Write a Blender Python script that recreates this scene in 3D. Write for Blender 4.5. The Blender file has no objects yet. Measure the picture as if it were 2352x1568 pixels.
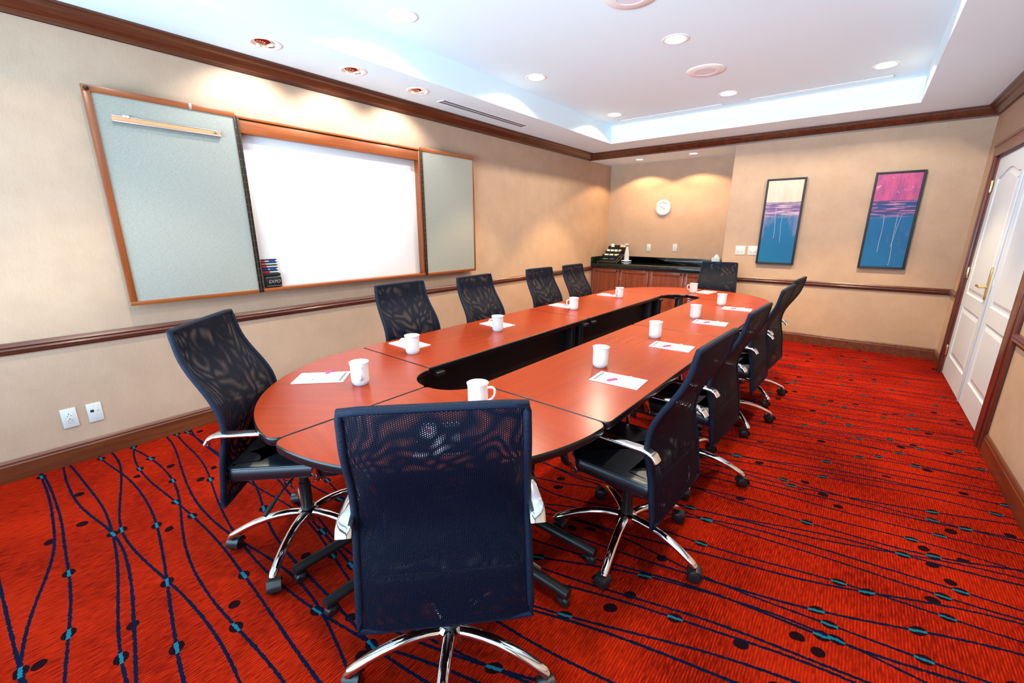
import bpy, bmesh, math, random
from mathutils import Vector, Matrix
from mathutils.geometry import tessellate_polygon

random.seed(7)
PI = math.pi
SC = bpy.context.scene
COL = SC.collection


def R(d):
    return math.radians(d)


# ------------------------------------------------------------------ nodes
class X:
    """A number in a shader: arithmetic on it adds Math nodes."""
    def __init__(s, nt, k):
        s.nt, s.k = nt, k

    @staticmethod
    def put(nt, node, i, v):
        if isinstance(v, X):
            nt.links.new(v.k, node.inputs[i])
        else:
            node.inputs[i].default_value = v

    def op(s, o, *a):
        n = s.nt.nodes.new('ShaderNodeMath')
        n.operation = o
        for i, v in enumerate(a):
            X.put(s.nt, n, i, v)
        return X(s.nt, n.outputs[0])

    def __add__(s, b): return s.op('ADD', s, b)
    def __radd__(s, b): return s.op('ADD', b, s)
    def __sub__(s, b): return s.op('SUBTRACT', s, b)
    def __rsub__(s, b): return s.op('SUBTRACT', b, s)
    def __mul__(s, b): return s.op('MULTIPLY', s, b)
    def __rmul__(s, b): return s.op('MULTIPLY', b, s)
    def __truediv__(s, b): return s.op('DIVIDE', s, b)
    def sin(s): return s.op('SINE', s)
    def cos(s): return s.op('COSINE', s)
    def fract(s): return s.op('FRACT', s)
    def floor(s): return s.op('FLOOR', s)
    def abs(s): return s.op('ABSOLUTE', s)
    def sqrt(s): return s.op('SQRT', s)
    def lt(s, b): return s.op('LESS_THAN', s, b)
    def gt(s, b): return s.op('GREATER_THAN', s, b)
    def min(s, b): return s.op('MINIMUM', s, b)
    def max(s, b): return s.op('MAXIMUM', s, b)

    def step(s, a, b):
        """0 below a, 1 above b, smooth between."""
        n = s.nt.nodes.new('ShaderNodeMapRange')
        n.interpolation_type = 'SMOOTHSTEP'
        X.put(s.nt, n, 0, s)
        n.inputs[1].default_value = a
        n.inputs[2].default_value = b
        return X(s.nt, n.outputs[0])


class Mat:
    def __init__(s, name):
        s.m = bpy.data.materials.new(name)
        s.m.use_nodes = True
        s.nt = s.m.node_tree
        s.nt.nodes.clear()
        s.out = s.nt.nodes.new('ShaderNodeOutputMaterial')
        s.b = s.nt.nodes.new('ShaderNodeBsdfPrincipled')
        s.nt.links.new(s.b.outputs[0], s.out.inputs[0])

    def set(s, **kw):
        for k, v in kw.items():
            k = {'col': 'Base Color', 'rough': 'Roughness', 'metal': 'Metallic', 'spec': 'Specular IOR Level',
                 'coat': 'Coat Weight', 'coatr': 'Coat Roughness', 'trans': 'Transmission Weight', 'ior': 'IOR',
                 'sheen': 'Sheen Weight', 'emit': 'Emission Color', 'estr': 'Emission Strength', 'alpha': 'Alpha',
                 'normal': 'Normal', 'sheent': 'Sheen Tint'}.get(k, k)
            i = s.b.inputs[k]
            if isinstance(v, X):
                s.nt.links.new(v.k, i)
            elif hasattr(v, 'links'):
                s.nt.links.new(v, i)
            elif isinstance(v, tuple) and len(v) == 3:
                i.default_value = (*v, 1)
            else:
                i.default_value = v
        return s

    def coord(s, kind='Object', scale=(1, 1, 1), rot=(0, 0, 0)):
        t = s.nt.nodes.new('ShaderNodeTexCoord')
        m = s.nt.nodes.new('ShaderNodeMapping')
        s.nt.links.new(t.outputs[kind], m.inputs[0])
        m.inputs['Scale'].default_value = scale
        m.inputs['Rotation'].default_value = rot
        return m.outputs[0]

    def xyz(s, v):
        n = s.nt.nodes.new('ShaderNodeSeparateXYZ')
        s.nt.links.new(v, n.inputs[0])
        return [X(s.nt, n.outputs[i]) for i in range(3)]

    def vec(s, x, y, z=0.0):
        n = s.nt.nodes.new('ShaderNodeCombineXYZ')
        for i, v in enumerate((x, y, z)):
            X.put(s.nt, n, i, v)
        return n.outputs[0]

    def noise(s, v, scale=5.0, detail=2.0, rough=0.5, dist=0.0):
        n = s.nt.nodes.new('ShaderNodeTexNoise')
        s.nt.links.new(v, n.inputs['Vector'])
        n.inputs['Scale'].default_value = scale
        n.inputs['Detail'].default_value = detail
        n.inputs['Roughness'].default_value = rough
        n.inputs['Distortion'].default_value = dist
        return X(s.nt, n.outputs[0])

    def rnd(s, v):
        n = s.nt.nodes.new('ShaderNodeTexWhiteNoise')
        s.nt.links.new(v, n.inputs['Vector'])
        return X(s.nt, n.outputs['Value'])

    def mix(s, f, a, b):
        n = s.nt.nodes.new('ShaderNodeMix')
        n.data_type = 'RGBA'
        X.put(s.nt, n, 0, f)
        for i, v in ((6, a), (7, b)):
            if isinstance(v, tuple):
                n.inputs[i].default_value = (*v, 1)
            else:
                s.nt.links.new(v, n.inputs[i])
        return n.outputs[2]

    def bump(s, h, strength=0.3, dist=0.002):
        n = s.nt.nodes.new('ShaderNodeBump')
        n.inputs['Strength'].default_value = strength
        n.inputs['Distance'].default_value = dist
        s.nt.links.new(h.k, n.inputs['Height'])
        return s.set(normal=n.outputs[0])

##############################

§ **INSTRUCTIONS TO FOLLOW**
Reproduce the full listing faithfully, but do not carry over any pictures.

§ **EXERCISE ANSWER**
Write a Blender Python script that recreates this scene in 3D. Write for Blender 4.5. The Blender file has no objects yet. Measure the picture as if it were 2352x1568 pixels.
import bpy, bmesh, math, random
from mathutils import Vector, Matrix
from mathutils.geometry import tessellate_polygon

random.seed(7)
PI = math.pi
SC = bpy.context.scene
COL = SC.collection


def R(d):
    return math.radians(d)


# ------------------------------------------------------------------ nodes
class X:
    """A number in a shader: arithmetic on it adds Math nodes."""
    def __init__(s, nt, k):
        s.nt, s.k = nt, k

    @staticmethod
    def put(nt, node, i, v):
        if isinstance(v, X):
            nt.links.new(v.k, node.inputs[i])
        else:
            node.inputs[i].default_value = v

    def op(s, o, *a):
        n = s.nt.nodes.new('ShaderNodeMath')
        n.operation = o
        for i, v in enumerate(a):
            X.put(s.nt, n, i, v)
        return X(s.nt, n.outputs[0])

    def __add__(s, b): return s.op('ADD', s, b)
    def __radd__(s, b): return s.op('ADD', b, s)
    def __sub__(s, b): return s.op('SUBTRACT', s, b)
    def __rsub__(s, b): return s.op('SUBTRACT', b, s)
    def __mul__(s, b): return s.op('MULTIPLY', s, b)
    def __rmul__(s, b): return s.op('MULTIPLY', b, s)
    def __truediv__(s, b): return s.op('DIVIDE', s, b)
    def sin(s): return s.op('SINE', s)
    def cos(s): return s.op('COSINE', s)
    def fract(s): return s.op('FRACT', s)
    def floor(s): return s.op('FLOOR', s)
    def abs(s): return s.op('ABSOLUTE', s)
    def sqrt(s): return s.op('SQRT', s)
    def lt(s, b): return s.op('LESS_THAN', s, b)
    def gt(s, b): return s.op('GREATER_THAN', s, b)
    def min(s, b): return s.op('MINIMUM', s, b)
    def max(s, b): return s.op('MAXIMUM', s, b)

    def step(s, a, b):
        """0 below a, 1 above b, smooth between."""
        n = s.nt.nodes.new('ShaderNodeMapRange')
        n.interpolation_type = 'SMOOTHSTEP'
        X.put(s.nt, n, 0, s)
        n.inputs[1].default_value = a
        n.inputs[2].default_value = b
        return X(s.nt, n.outputs[0])


class Mat:
    def __init__(s, name):
        s.m = bpy.data.materials.new(name)
        s.m.use_nodes = True
        s.nt = s.m.node_tree
        s.nt.nodes.clear()
        s.out = s.nt.nodes.new('ShaderNodeOutputMaterial')
        s.b = s.nt.nodes.new('ShaderNodeBsdfPrincipled')
        s.nt.links.new(s.b.outputs[0], s.out.inputs[0])

    def set(s, **kw):
        for k, v in kw.items():
            k = {'col': 'Base Color', 'rough': 'Roughness', 'metal': 'Metallic', 'spec': 'Specular IOR Level',
                 'coat': 'Coat Weight', 'coatr': 'Coat Roughness', 'trans': 'Transmission Weight', 'ior': 'IOR',
                 'sheen': 'Sheen Weight', 'emit': 'Emission Color', 'estr': 'Emission Strength', 'alpha': 'Alpha',
                 'normal': 'Normal', 'sheent': 'Sheen Tint'}.get(k, k)
            i = s.b.inputs[k]
            if isinstance(v, X):
                s.nt.links.new(v.k, i)
            elif hasattr(v, 'links'):
                s.nt.links.new(v, i)
            elif isinstance(v, tuple) and len(v) == 3:
                i.default_value = (*v, 1)
            else:
                i.default_value = v
        return s

    def coord(s, kind='Object', scale=(1, 1, 1), rot=(0, 0, 0)):
        t = s.nt.nodes.new('ShaderNodeTexCoord')
        m = s.nt.nodes.new('ShaderNodeMapping')
        s.nt.links.new(t.outputs[kind], m.inputs[0])
        m.inputs['Scale'].default_value = scale
        m.inputs['Rotation'].default_value = rot
        return m.outputs[0]

    def xyz(s, v):
        n = s.nt.nodes.new('ShaderNodeSeparateXYZ')
        s.nt.links.new(v, n.inputs[0])
        return [X(s.nt, n.outputs[i]) for i in range(3)]

    def vec(s, x, y, z=0.0):
        n = s.nt.nodes.new('ShaderNodeCombineXYZ')
        for i, v in enumerate((x, y, z)):
            X.put(s.nt, n, i, v)
        return n.outputs[0]

    def noise(s, v, scale=5.0, detail=2.0, rough=0.5, dist=0.0):
        n = s.nt.nodes.new('ShaderNodeTexNoise')
        s.nt.links.new(v, n.inputs['Vector'])
        n.inputs['Scale'].default_value = scale
        n.inputs['Detail'].default_value = detail
        n.inputs['Roughness'].default_value = rough
        n.inputs['Distortion'].default_value = dist
        return X(s.nt, n.outputs[0])

    def rnd(s, v):
        n = s.nt.nodes.new('ShaderNodeTexWhiteNoise')
        s.nt.links.new(v, n.inputs['Vector'])
        return X(s.nt, n.outputs['Value'])

    def mix(s, f, a, b):
        n = s.nt.nodes.new('ShaderNodeMix')
        n.data_type = 'RGBA'
        X.put(s.nt, n, 0, f)
        for i, v in ((6, a), (7, b)):
            if isinstance(v, tuple):
                n.inputs[i].default_value = (*v, 1)
            else:
                s.nt.links.new(v, n.inputs[i])
        return n.outputs[2]

    def bump(s, h, strength=0.3, dist=0.002):
        n = s.nt.nodes.new('ShaderNodeBump')
        n.inputs['Strength'].default_value = strength
        n.inputs['Distance'].default_value = dist
        s.nt.links.new(h.k, n.inputs['Height'])
        return s.set(normal=n.outputs[0])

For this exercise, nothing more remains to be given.